Em cem anos, passamos de uma sociedade predominantemente rural, monolítica e sacral, com pouca instrução, para uma sociedade mais participativa e criativa, mas, também, mais dessacralizada. Neste aspecto, é um orgulho para nós, enquanto Ouvidoria, saber que esta mudança, se deu no seio da Igreja com a criação da Fundação Maria Isabel Carmo Medeiros, que tinha a seu cargo o Externato da Povoação sob a orientação do nosso segundo Ouvidor, o Mons. João Maurício Amaral Ferreira. Ainda em tempo do Estado Novo já o Externato da Povoação trabalhava com afinco para que todos tivessem acesso ao ensino, independentemente das condições económicas.

No entanto, em vez de continuar a elencar um sem número de acontecimentos que transformaram a nossa Ouvidoria, preferimos recordar uma passagem da Carta aos Hebreus: Jesus Cristo é o mesmo, ontem, hoje e por toda a eternidade.” A mensagem é sempre a mesma, as formas de a apresentar aos corações dos homens e mulheres de todos os tempos e lugares é que vai variando.

AE - Há quem diga que os templos estão vazios. Sente isso na sua Ouvidoria? Considera que esta situação poderá estar relacionada com uma alteração do exercício da fé cristã ou trata-se de uma falta de adaptação por parte de Igreja aos novos desafios das sociedades?

PRP - É evidente que as igrejas nos Açores estão muito mais vazias e a Ouvidoria da Povoação não é excepção. Este fenómeno deve-se, em grande parte, à emigração, mas, a meu ver, deve-se principalmente à falta de compromisso que manifesta na cultura actual.

Se formos honestos, verificaremos que não são só as igrejas que estão mais vazias: as instituições nas nossas freguesias também encontram dificuldades em conseguir gente para as suas direcções, as filarmónicas têm dificuldades em cativar os mais jovens, as associações desportivas têm de fazer um grande esforço para desinstalar os sócios e os jovens, a nível político há um desinteresse bastante generalizado (basta analisar a abstenção), ou seja, actualmente é muito difícil arrancar as pessoas dos seus sofás e da frente da televisão/computador. Vive-se um tempo de um grande comodismo fruto de um individualismo que se sobrepõe ao bem-comum.

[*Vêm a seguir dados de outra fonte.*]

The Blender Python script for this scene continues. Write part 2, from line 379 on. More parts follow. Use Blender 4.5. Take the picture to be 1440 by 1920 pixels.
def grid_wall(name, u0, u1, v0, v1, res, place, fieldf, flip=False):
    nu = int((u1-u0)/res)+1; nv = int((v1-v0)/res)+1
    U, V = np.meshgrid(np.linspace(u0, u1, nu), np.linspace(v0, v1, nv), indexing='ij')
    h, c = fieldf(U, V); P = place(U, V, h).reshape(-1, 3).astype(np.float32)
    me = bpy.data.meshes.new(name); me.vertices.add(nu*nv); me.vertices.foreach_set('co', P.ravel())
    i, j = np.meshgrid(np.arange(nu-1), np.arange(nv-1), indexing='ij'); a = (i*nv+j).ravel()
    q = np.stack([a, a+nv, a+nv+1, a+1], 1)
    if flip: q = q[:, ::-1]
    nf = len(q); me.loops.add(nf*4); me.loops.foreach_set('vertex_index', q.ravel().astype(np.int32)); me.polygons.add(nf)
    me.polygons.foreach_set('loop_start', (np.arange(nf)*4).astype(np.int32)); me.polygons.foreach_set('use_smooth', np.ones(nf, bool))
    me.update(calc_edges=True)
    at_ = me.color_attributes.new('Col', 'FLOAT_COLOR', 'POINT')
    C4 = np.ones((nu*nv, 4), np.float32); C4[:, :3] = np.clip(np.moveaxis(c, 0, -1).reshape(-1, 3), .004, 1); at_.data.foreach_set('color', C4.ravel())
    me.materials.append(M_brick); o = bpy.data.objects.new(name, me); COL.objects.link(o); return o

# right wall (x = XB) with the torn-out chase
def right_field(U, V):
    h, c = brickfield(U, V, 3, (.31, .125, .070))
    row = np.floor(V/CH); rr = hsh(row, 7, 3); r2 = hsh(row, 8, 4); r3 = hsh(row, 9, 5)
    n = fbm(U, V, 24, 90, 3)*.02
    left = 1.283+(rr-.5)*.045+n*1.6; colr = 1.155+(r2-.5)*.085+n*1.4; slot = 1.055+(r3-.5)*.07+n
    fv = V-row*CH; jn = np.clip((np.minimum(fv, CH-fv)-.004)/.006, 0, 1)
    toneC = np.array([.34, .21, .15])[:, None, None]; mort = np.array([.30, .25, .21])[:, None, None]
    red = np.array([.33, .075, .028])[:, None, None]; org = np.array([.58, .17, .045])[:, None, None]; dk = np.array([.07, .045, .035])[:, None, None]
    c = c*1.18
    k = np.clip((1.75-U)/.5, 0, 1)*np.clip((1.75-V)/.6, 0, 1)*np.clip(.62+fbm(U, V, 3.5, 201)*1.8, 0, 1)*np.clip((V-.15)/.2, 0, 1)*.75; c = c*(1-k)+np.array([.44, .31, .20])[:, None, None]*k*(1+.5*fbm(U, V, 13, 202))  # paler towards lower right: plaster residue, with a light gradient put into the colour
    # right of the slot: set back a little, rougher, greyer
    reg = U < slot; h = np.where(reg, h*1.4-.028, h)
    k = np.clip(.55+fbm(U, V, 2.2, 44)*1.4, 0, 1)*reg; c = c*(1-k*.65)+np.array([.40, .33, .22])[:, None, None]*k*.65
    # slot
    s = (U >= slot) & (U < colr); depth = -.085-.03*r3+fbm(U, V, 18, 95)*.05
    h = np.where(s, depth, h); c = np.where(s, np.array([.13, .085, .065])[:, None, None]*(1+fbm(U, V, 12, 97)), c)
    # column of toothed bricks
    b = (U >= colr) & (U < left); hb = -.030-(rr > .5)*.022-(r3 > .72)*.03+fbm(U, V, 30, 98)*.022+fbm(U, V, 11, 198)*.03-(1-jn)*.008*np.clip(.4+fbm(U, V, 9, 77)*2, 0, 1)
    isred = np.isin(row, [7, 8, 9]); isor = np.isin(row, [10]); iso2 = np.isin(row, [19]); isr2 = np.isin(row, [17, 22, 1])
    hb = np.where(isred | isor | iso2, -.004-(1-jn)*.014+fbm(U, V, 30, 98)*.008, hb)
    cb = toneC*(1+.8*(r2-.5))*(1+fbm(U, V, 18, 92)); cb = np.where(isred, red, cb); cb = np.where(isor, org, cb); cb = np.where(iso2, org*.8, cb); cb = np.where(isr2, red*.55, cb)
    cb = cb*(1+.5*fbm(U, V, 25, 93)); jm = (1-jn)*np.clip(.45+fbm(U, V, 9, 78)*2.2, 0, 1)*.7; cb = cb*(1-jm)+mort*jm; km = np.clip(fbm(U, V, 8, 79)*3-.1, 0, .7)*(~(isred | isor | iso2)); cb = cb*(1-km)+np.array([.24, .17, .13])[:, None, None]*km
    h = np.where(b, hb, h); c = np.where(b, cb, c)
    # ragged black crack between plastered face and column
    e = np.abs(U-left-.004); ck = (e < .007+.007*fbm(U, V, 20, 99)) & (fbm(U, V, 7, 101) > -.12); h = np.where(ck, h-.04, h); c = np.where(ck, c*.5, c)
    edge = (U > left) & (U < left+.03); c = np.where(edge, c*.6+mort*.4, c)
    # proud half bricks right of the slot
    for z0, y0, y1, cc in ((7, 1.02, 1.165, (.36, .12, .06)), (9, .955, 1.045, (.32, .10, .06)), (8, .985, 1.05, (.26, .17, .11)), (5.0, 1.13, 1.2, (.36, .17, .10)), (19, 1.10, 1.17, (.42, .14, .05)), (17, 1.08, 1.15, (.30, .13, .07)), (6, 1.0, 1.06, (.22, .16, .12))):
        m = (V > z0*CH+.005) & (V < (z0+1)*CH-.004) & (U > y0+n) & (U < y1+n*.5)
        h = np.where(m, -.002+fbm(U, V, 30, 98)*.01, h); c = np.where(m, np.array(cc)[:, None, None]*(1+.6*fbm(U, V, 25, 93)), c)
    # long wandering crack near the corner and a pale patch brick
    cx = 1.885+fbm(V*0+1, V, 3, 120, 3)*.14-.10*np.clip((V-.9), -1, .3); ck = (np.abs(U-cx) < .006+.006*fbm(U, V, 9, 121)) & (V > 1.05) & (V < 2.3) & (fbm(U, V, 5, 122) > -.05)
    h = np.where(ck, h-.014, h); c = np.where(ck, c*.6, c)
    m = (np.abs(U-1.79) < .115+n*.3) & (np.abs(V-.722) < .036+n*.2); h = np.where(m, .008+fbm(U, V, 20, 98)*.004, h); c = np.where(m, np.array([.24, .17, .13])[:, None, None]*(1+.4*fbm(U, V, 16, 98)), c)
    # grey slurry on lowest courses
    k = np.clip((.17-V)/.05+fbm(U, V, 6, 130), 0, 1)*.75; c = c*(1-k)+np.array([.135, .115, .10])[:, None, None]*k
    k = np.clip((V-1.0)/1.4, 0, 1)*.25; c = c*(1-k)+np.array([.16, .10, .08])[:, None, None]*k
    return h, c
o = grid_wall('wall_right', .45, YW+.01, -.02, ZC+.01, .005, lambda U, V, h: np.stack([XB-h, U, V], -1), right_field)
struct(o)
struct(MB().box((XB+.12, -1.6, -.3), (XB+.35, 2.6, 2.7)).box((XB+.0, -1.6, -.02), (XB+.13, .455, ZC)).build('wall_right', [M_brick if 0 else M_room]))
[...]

A Igreja e a própria sociedade são vítimas deste egoísmo.

Com tudo isto não pretendo ilibar a Igreja das suas responsabilidades; por vezes continuamos com um discurso demasiado “velho” para dar respostas a problemas completamente novos. Mas, repito, não julgo ser esse o principal problema da falta de prática religiosa.

AE- Os fiéis açorianos continuam crentes?

PRP - Sim, os açorianos continuam bastante religiosos, o que não significa que sejamos bons cristãos, uma vez que ser Cristão implica seguir Cristo e viver o seu projecto.

AE - Como tem a sua Ouvidoria sentido os problemas sociais locais?

PRP - Graças a Deus na nossa Ouvidoria existem várias instituições que procuram dar resposta aos problemas sociais que vão surgindo: Santa Casa da Misericórdia, Centros Sociais e Paroquiais e o Grupo da Cáritas.

Também a nível do poder local, verdade seja dita, nota-se em todas as paróquias uma grande preocupação em atenuar os efeitos da crise, integrando muitas pessoas em projectos sociais.

No entanto, conversando com a Assistente Social do Centro de Saúde da Povoação no início desta semana, o que nos vai valendo em quase todas as paróquias da Ouvidoria é a vizinhança de proximidade que dá uma resposta rápida a situações desconhecidas pelas instituições. Tenho conhecimento de histórias lindas pela simplicidade e naturalidade com que acontecem. Os vizinhos têm sido uma mais-valia muito notória contra a fome e a solidão dos idosos. Esta cultura profundamente cristã tem sido bastante incentivada pelo clero ao longo desses anos, mas mais ainda neste Ano da Misericórdia em que as Obras de Misericórdia são um tesouro a redescobrir.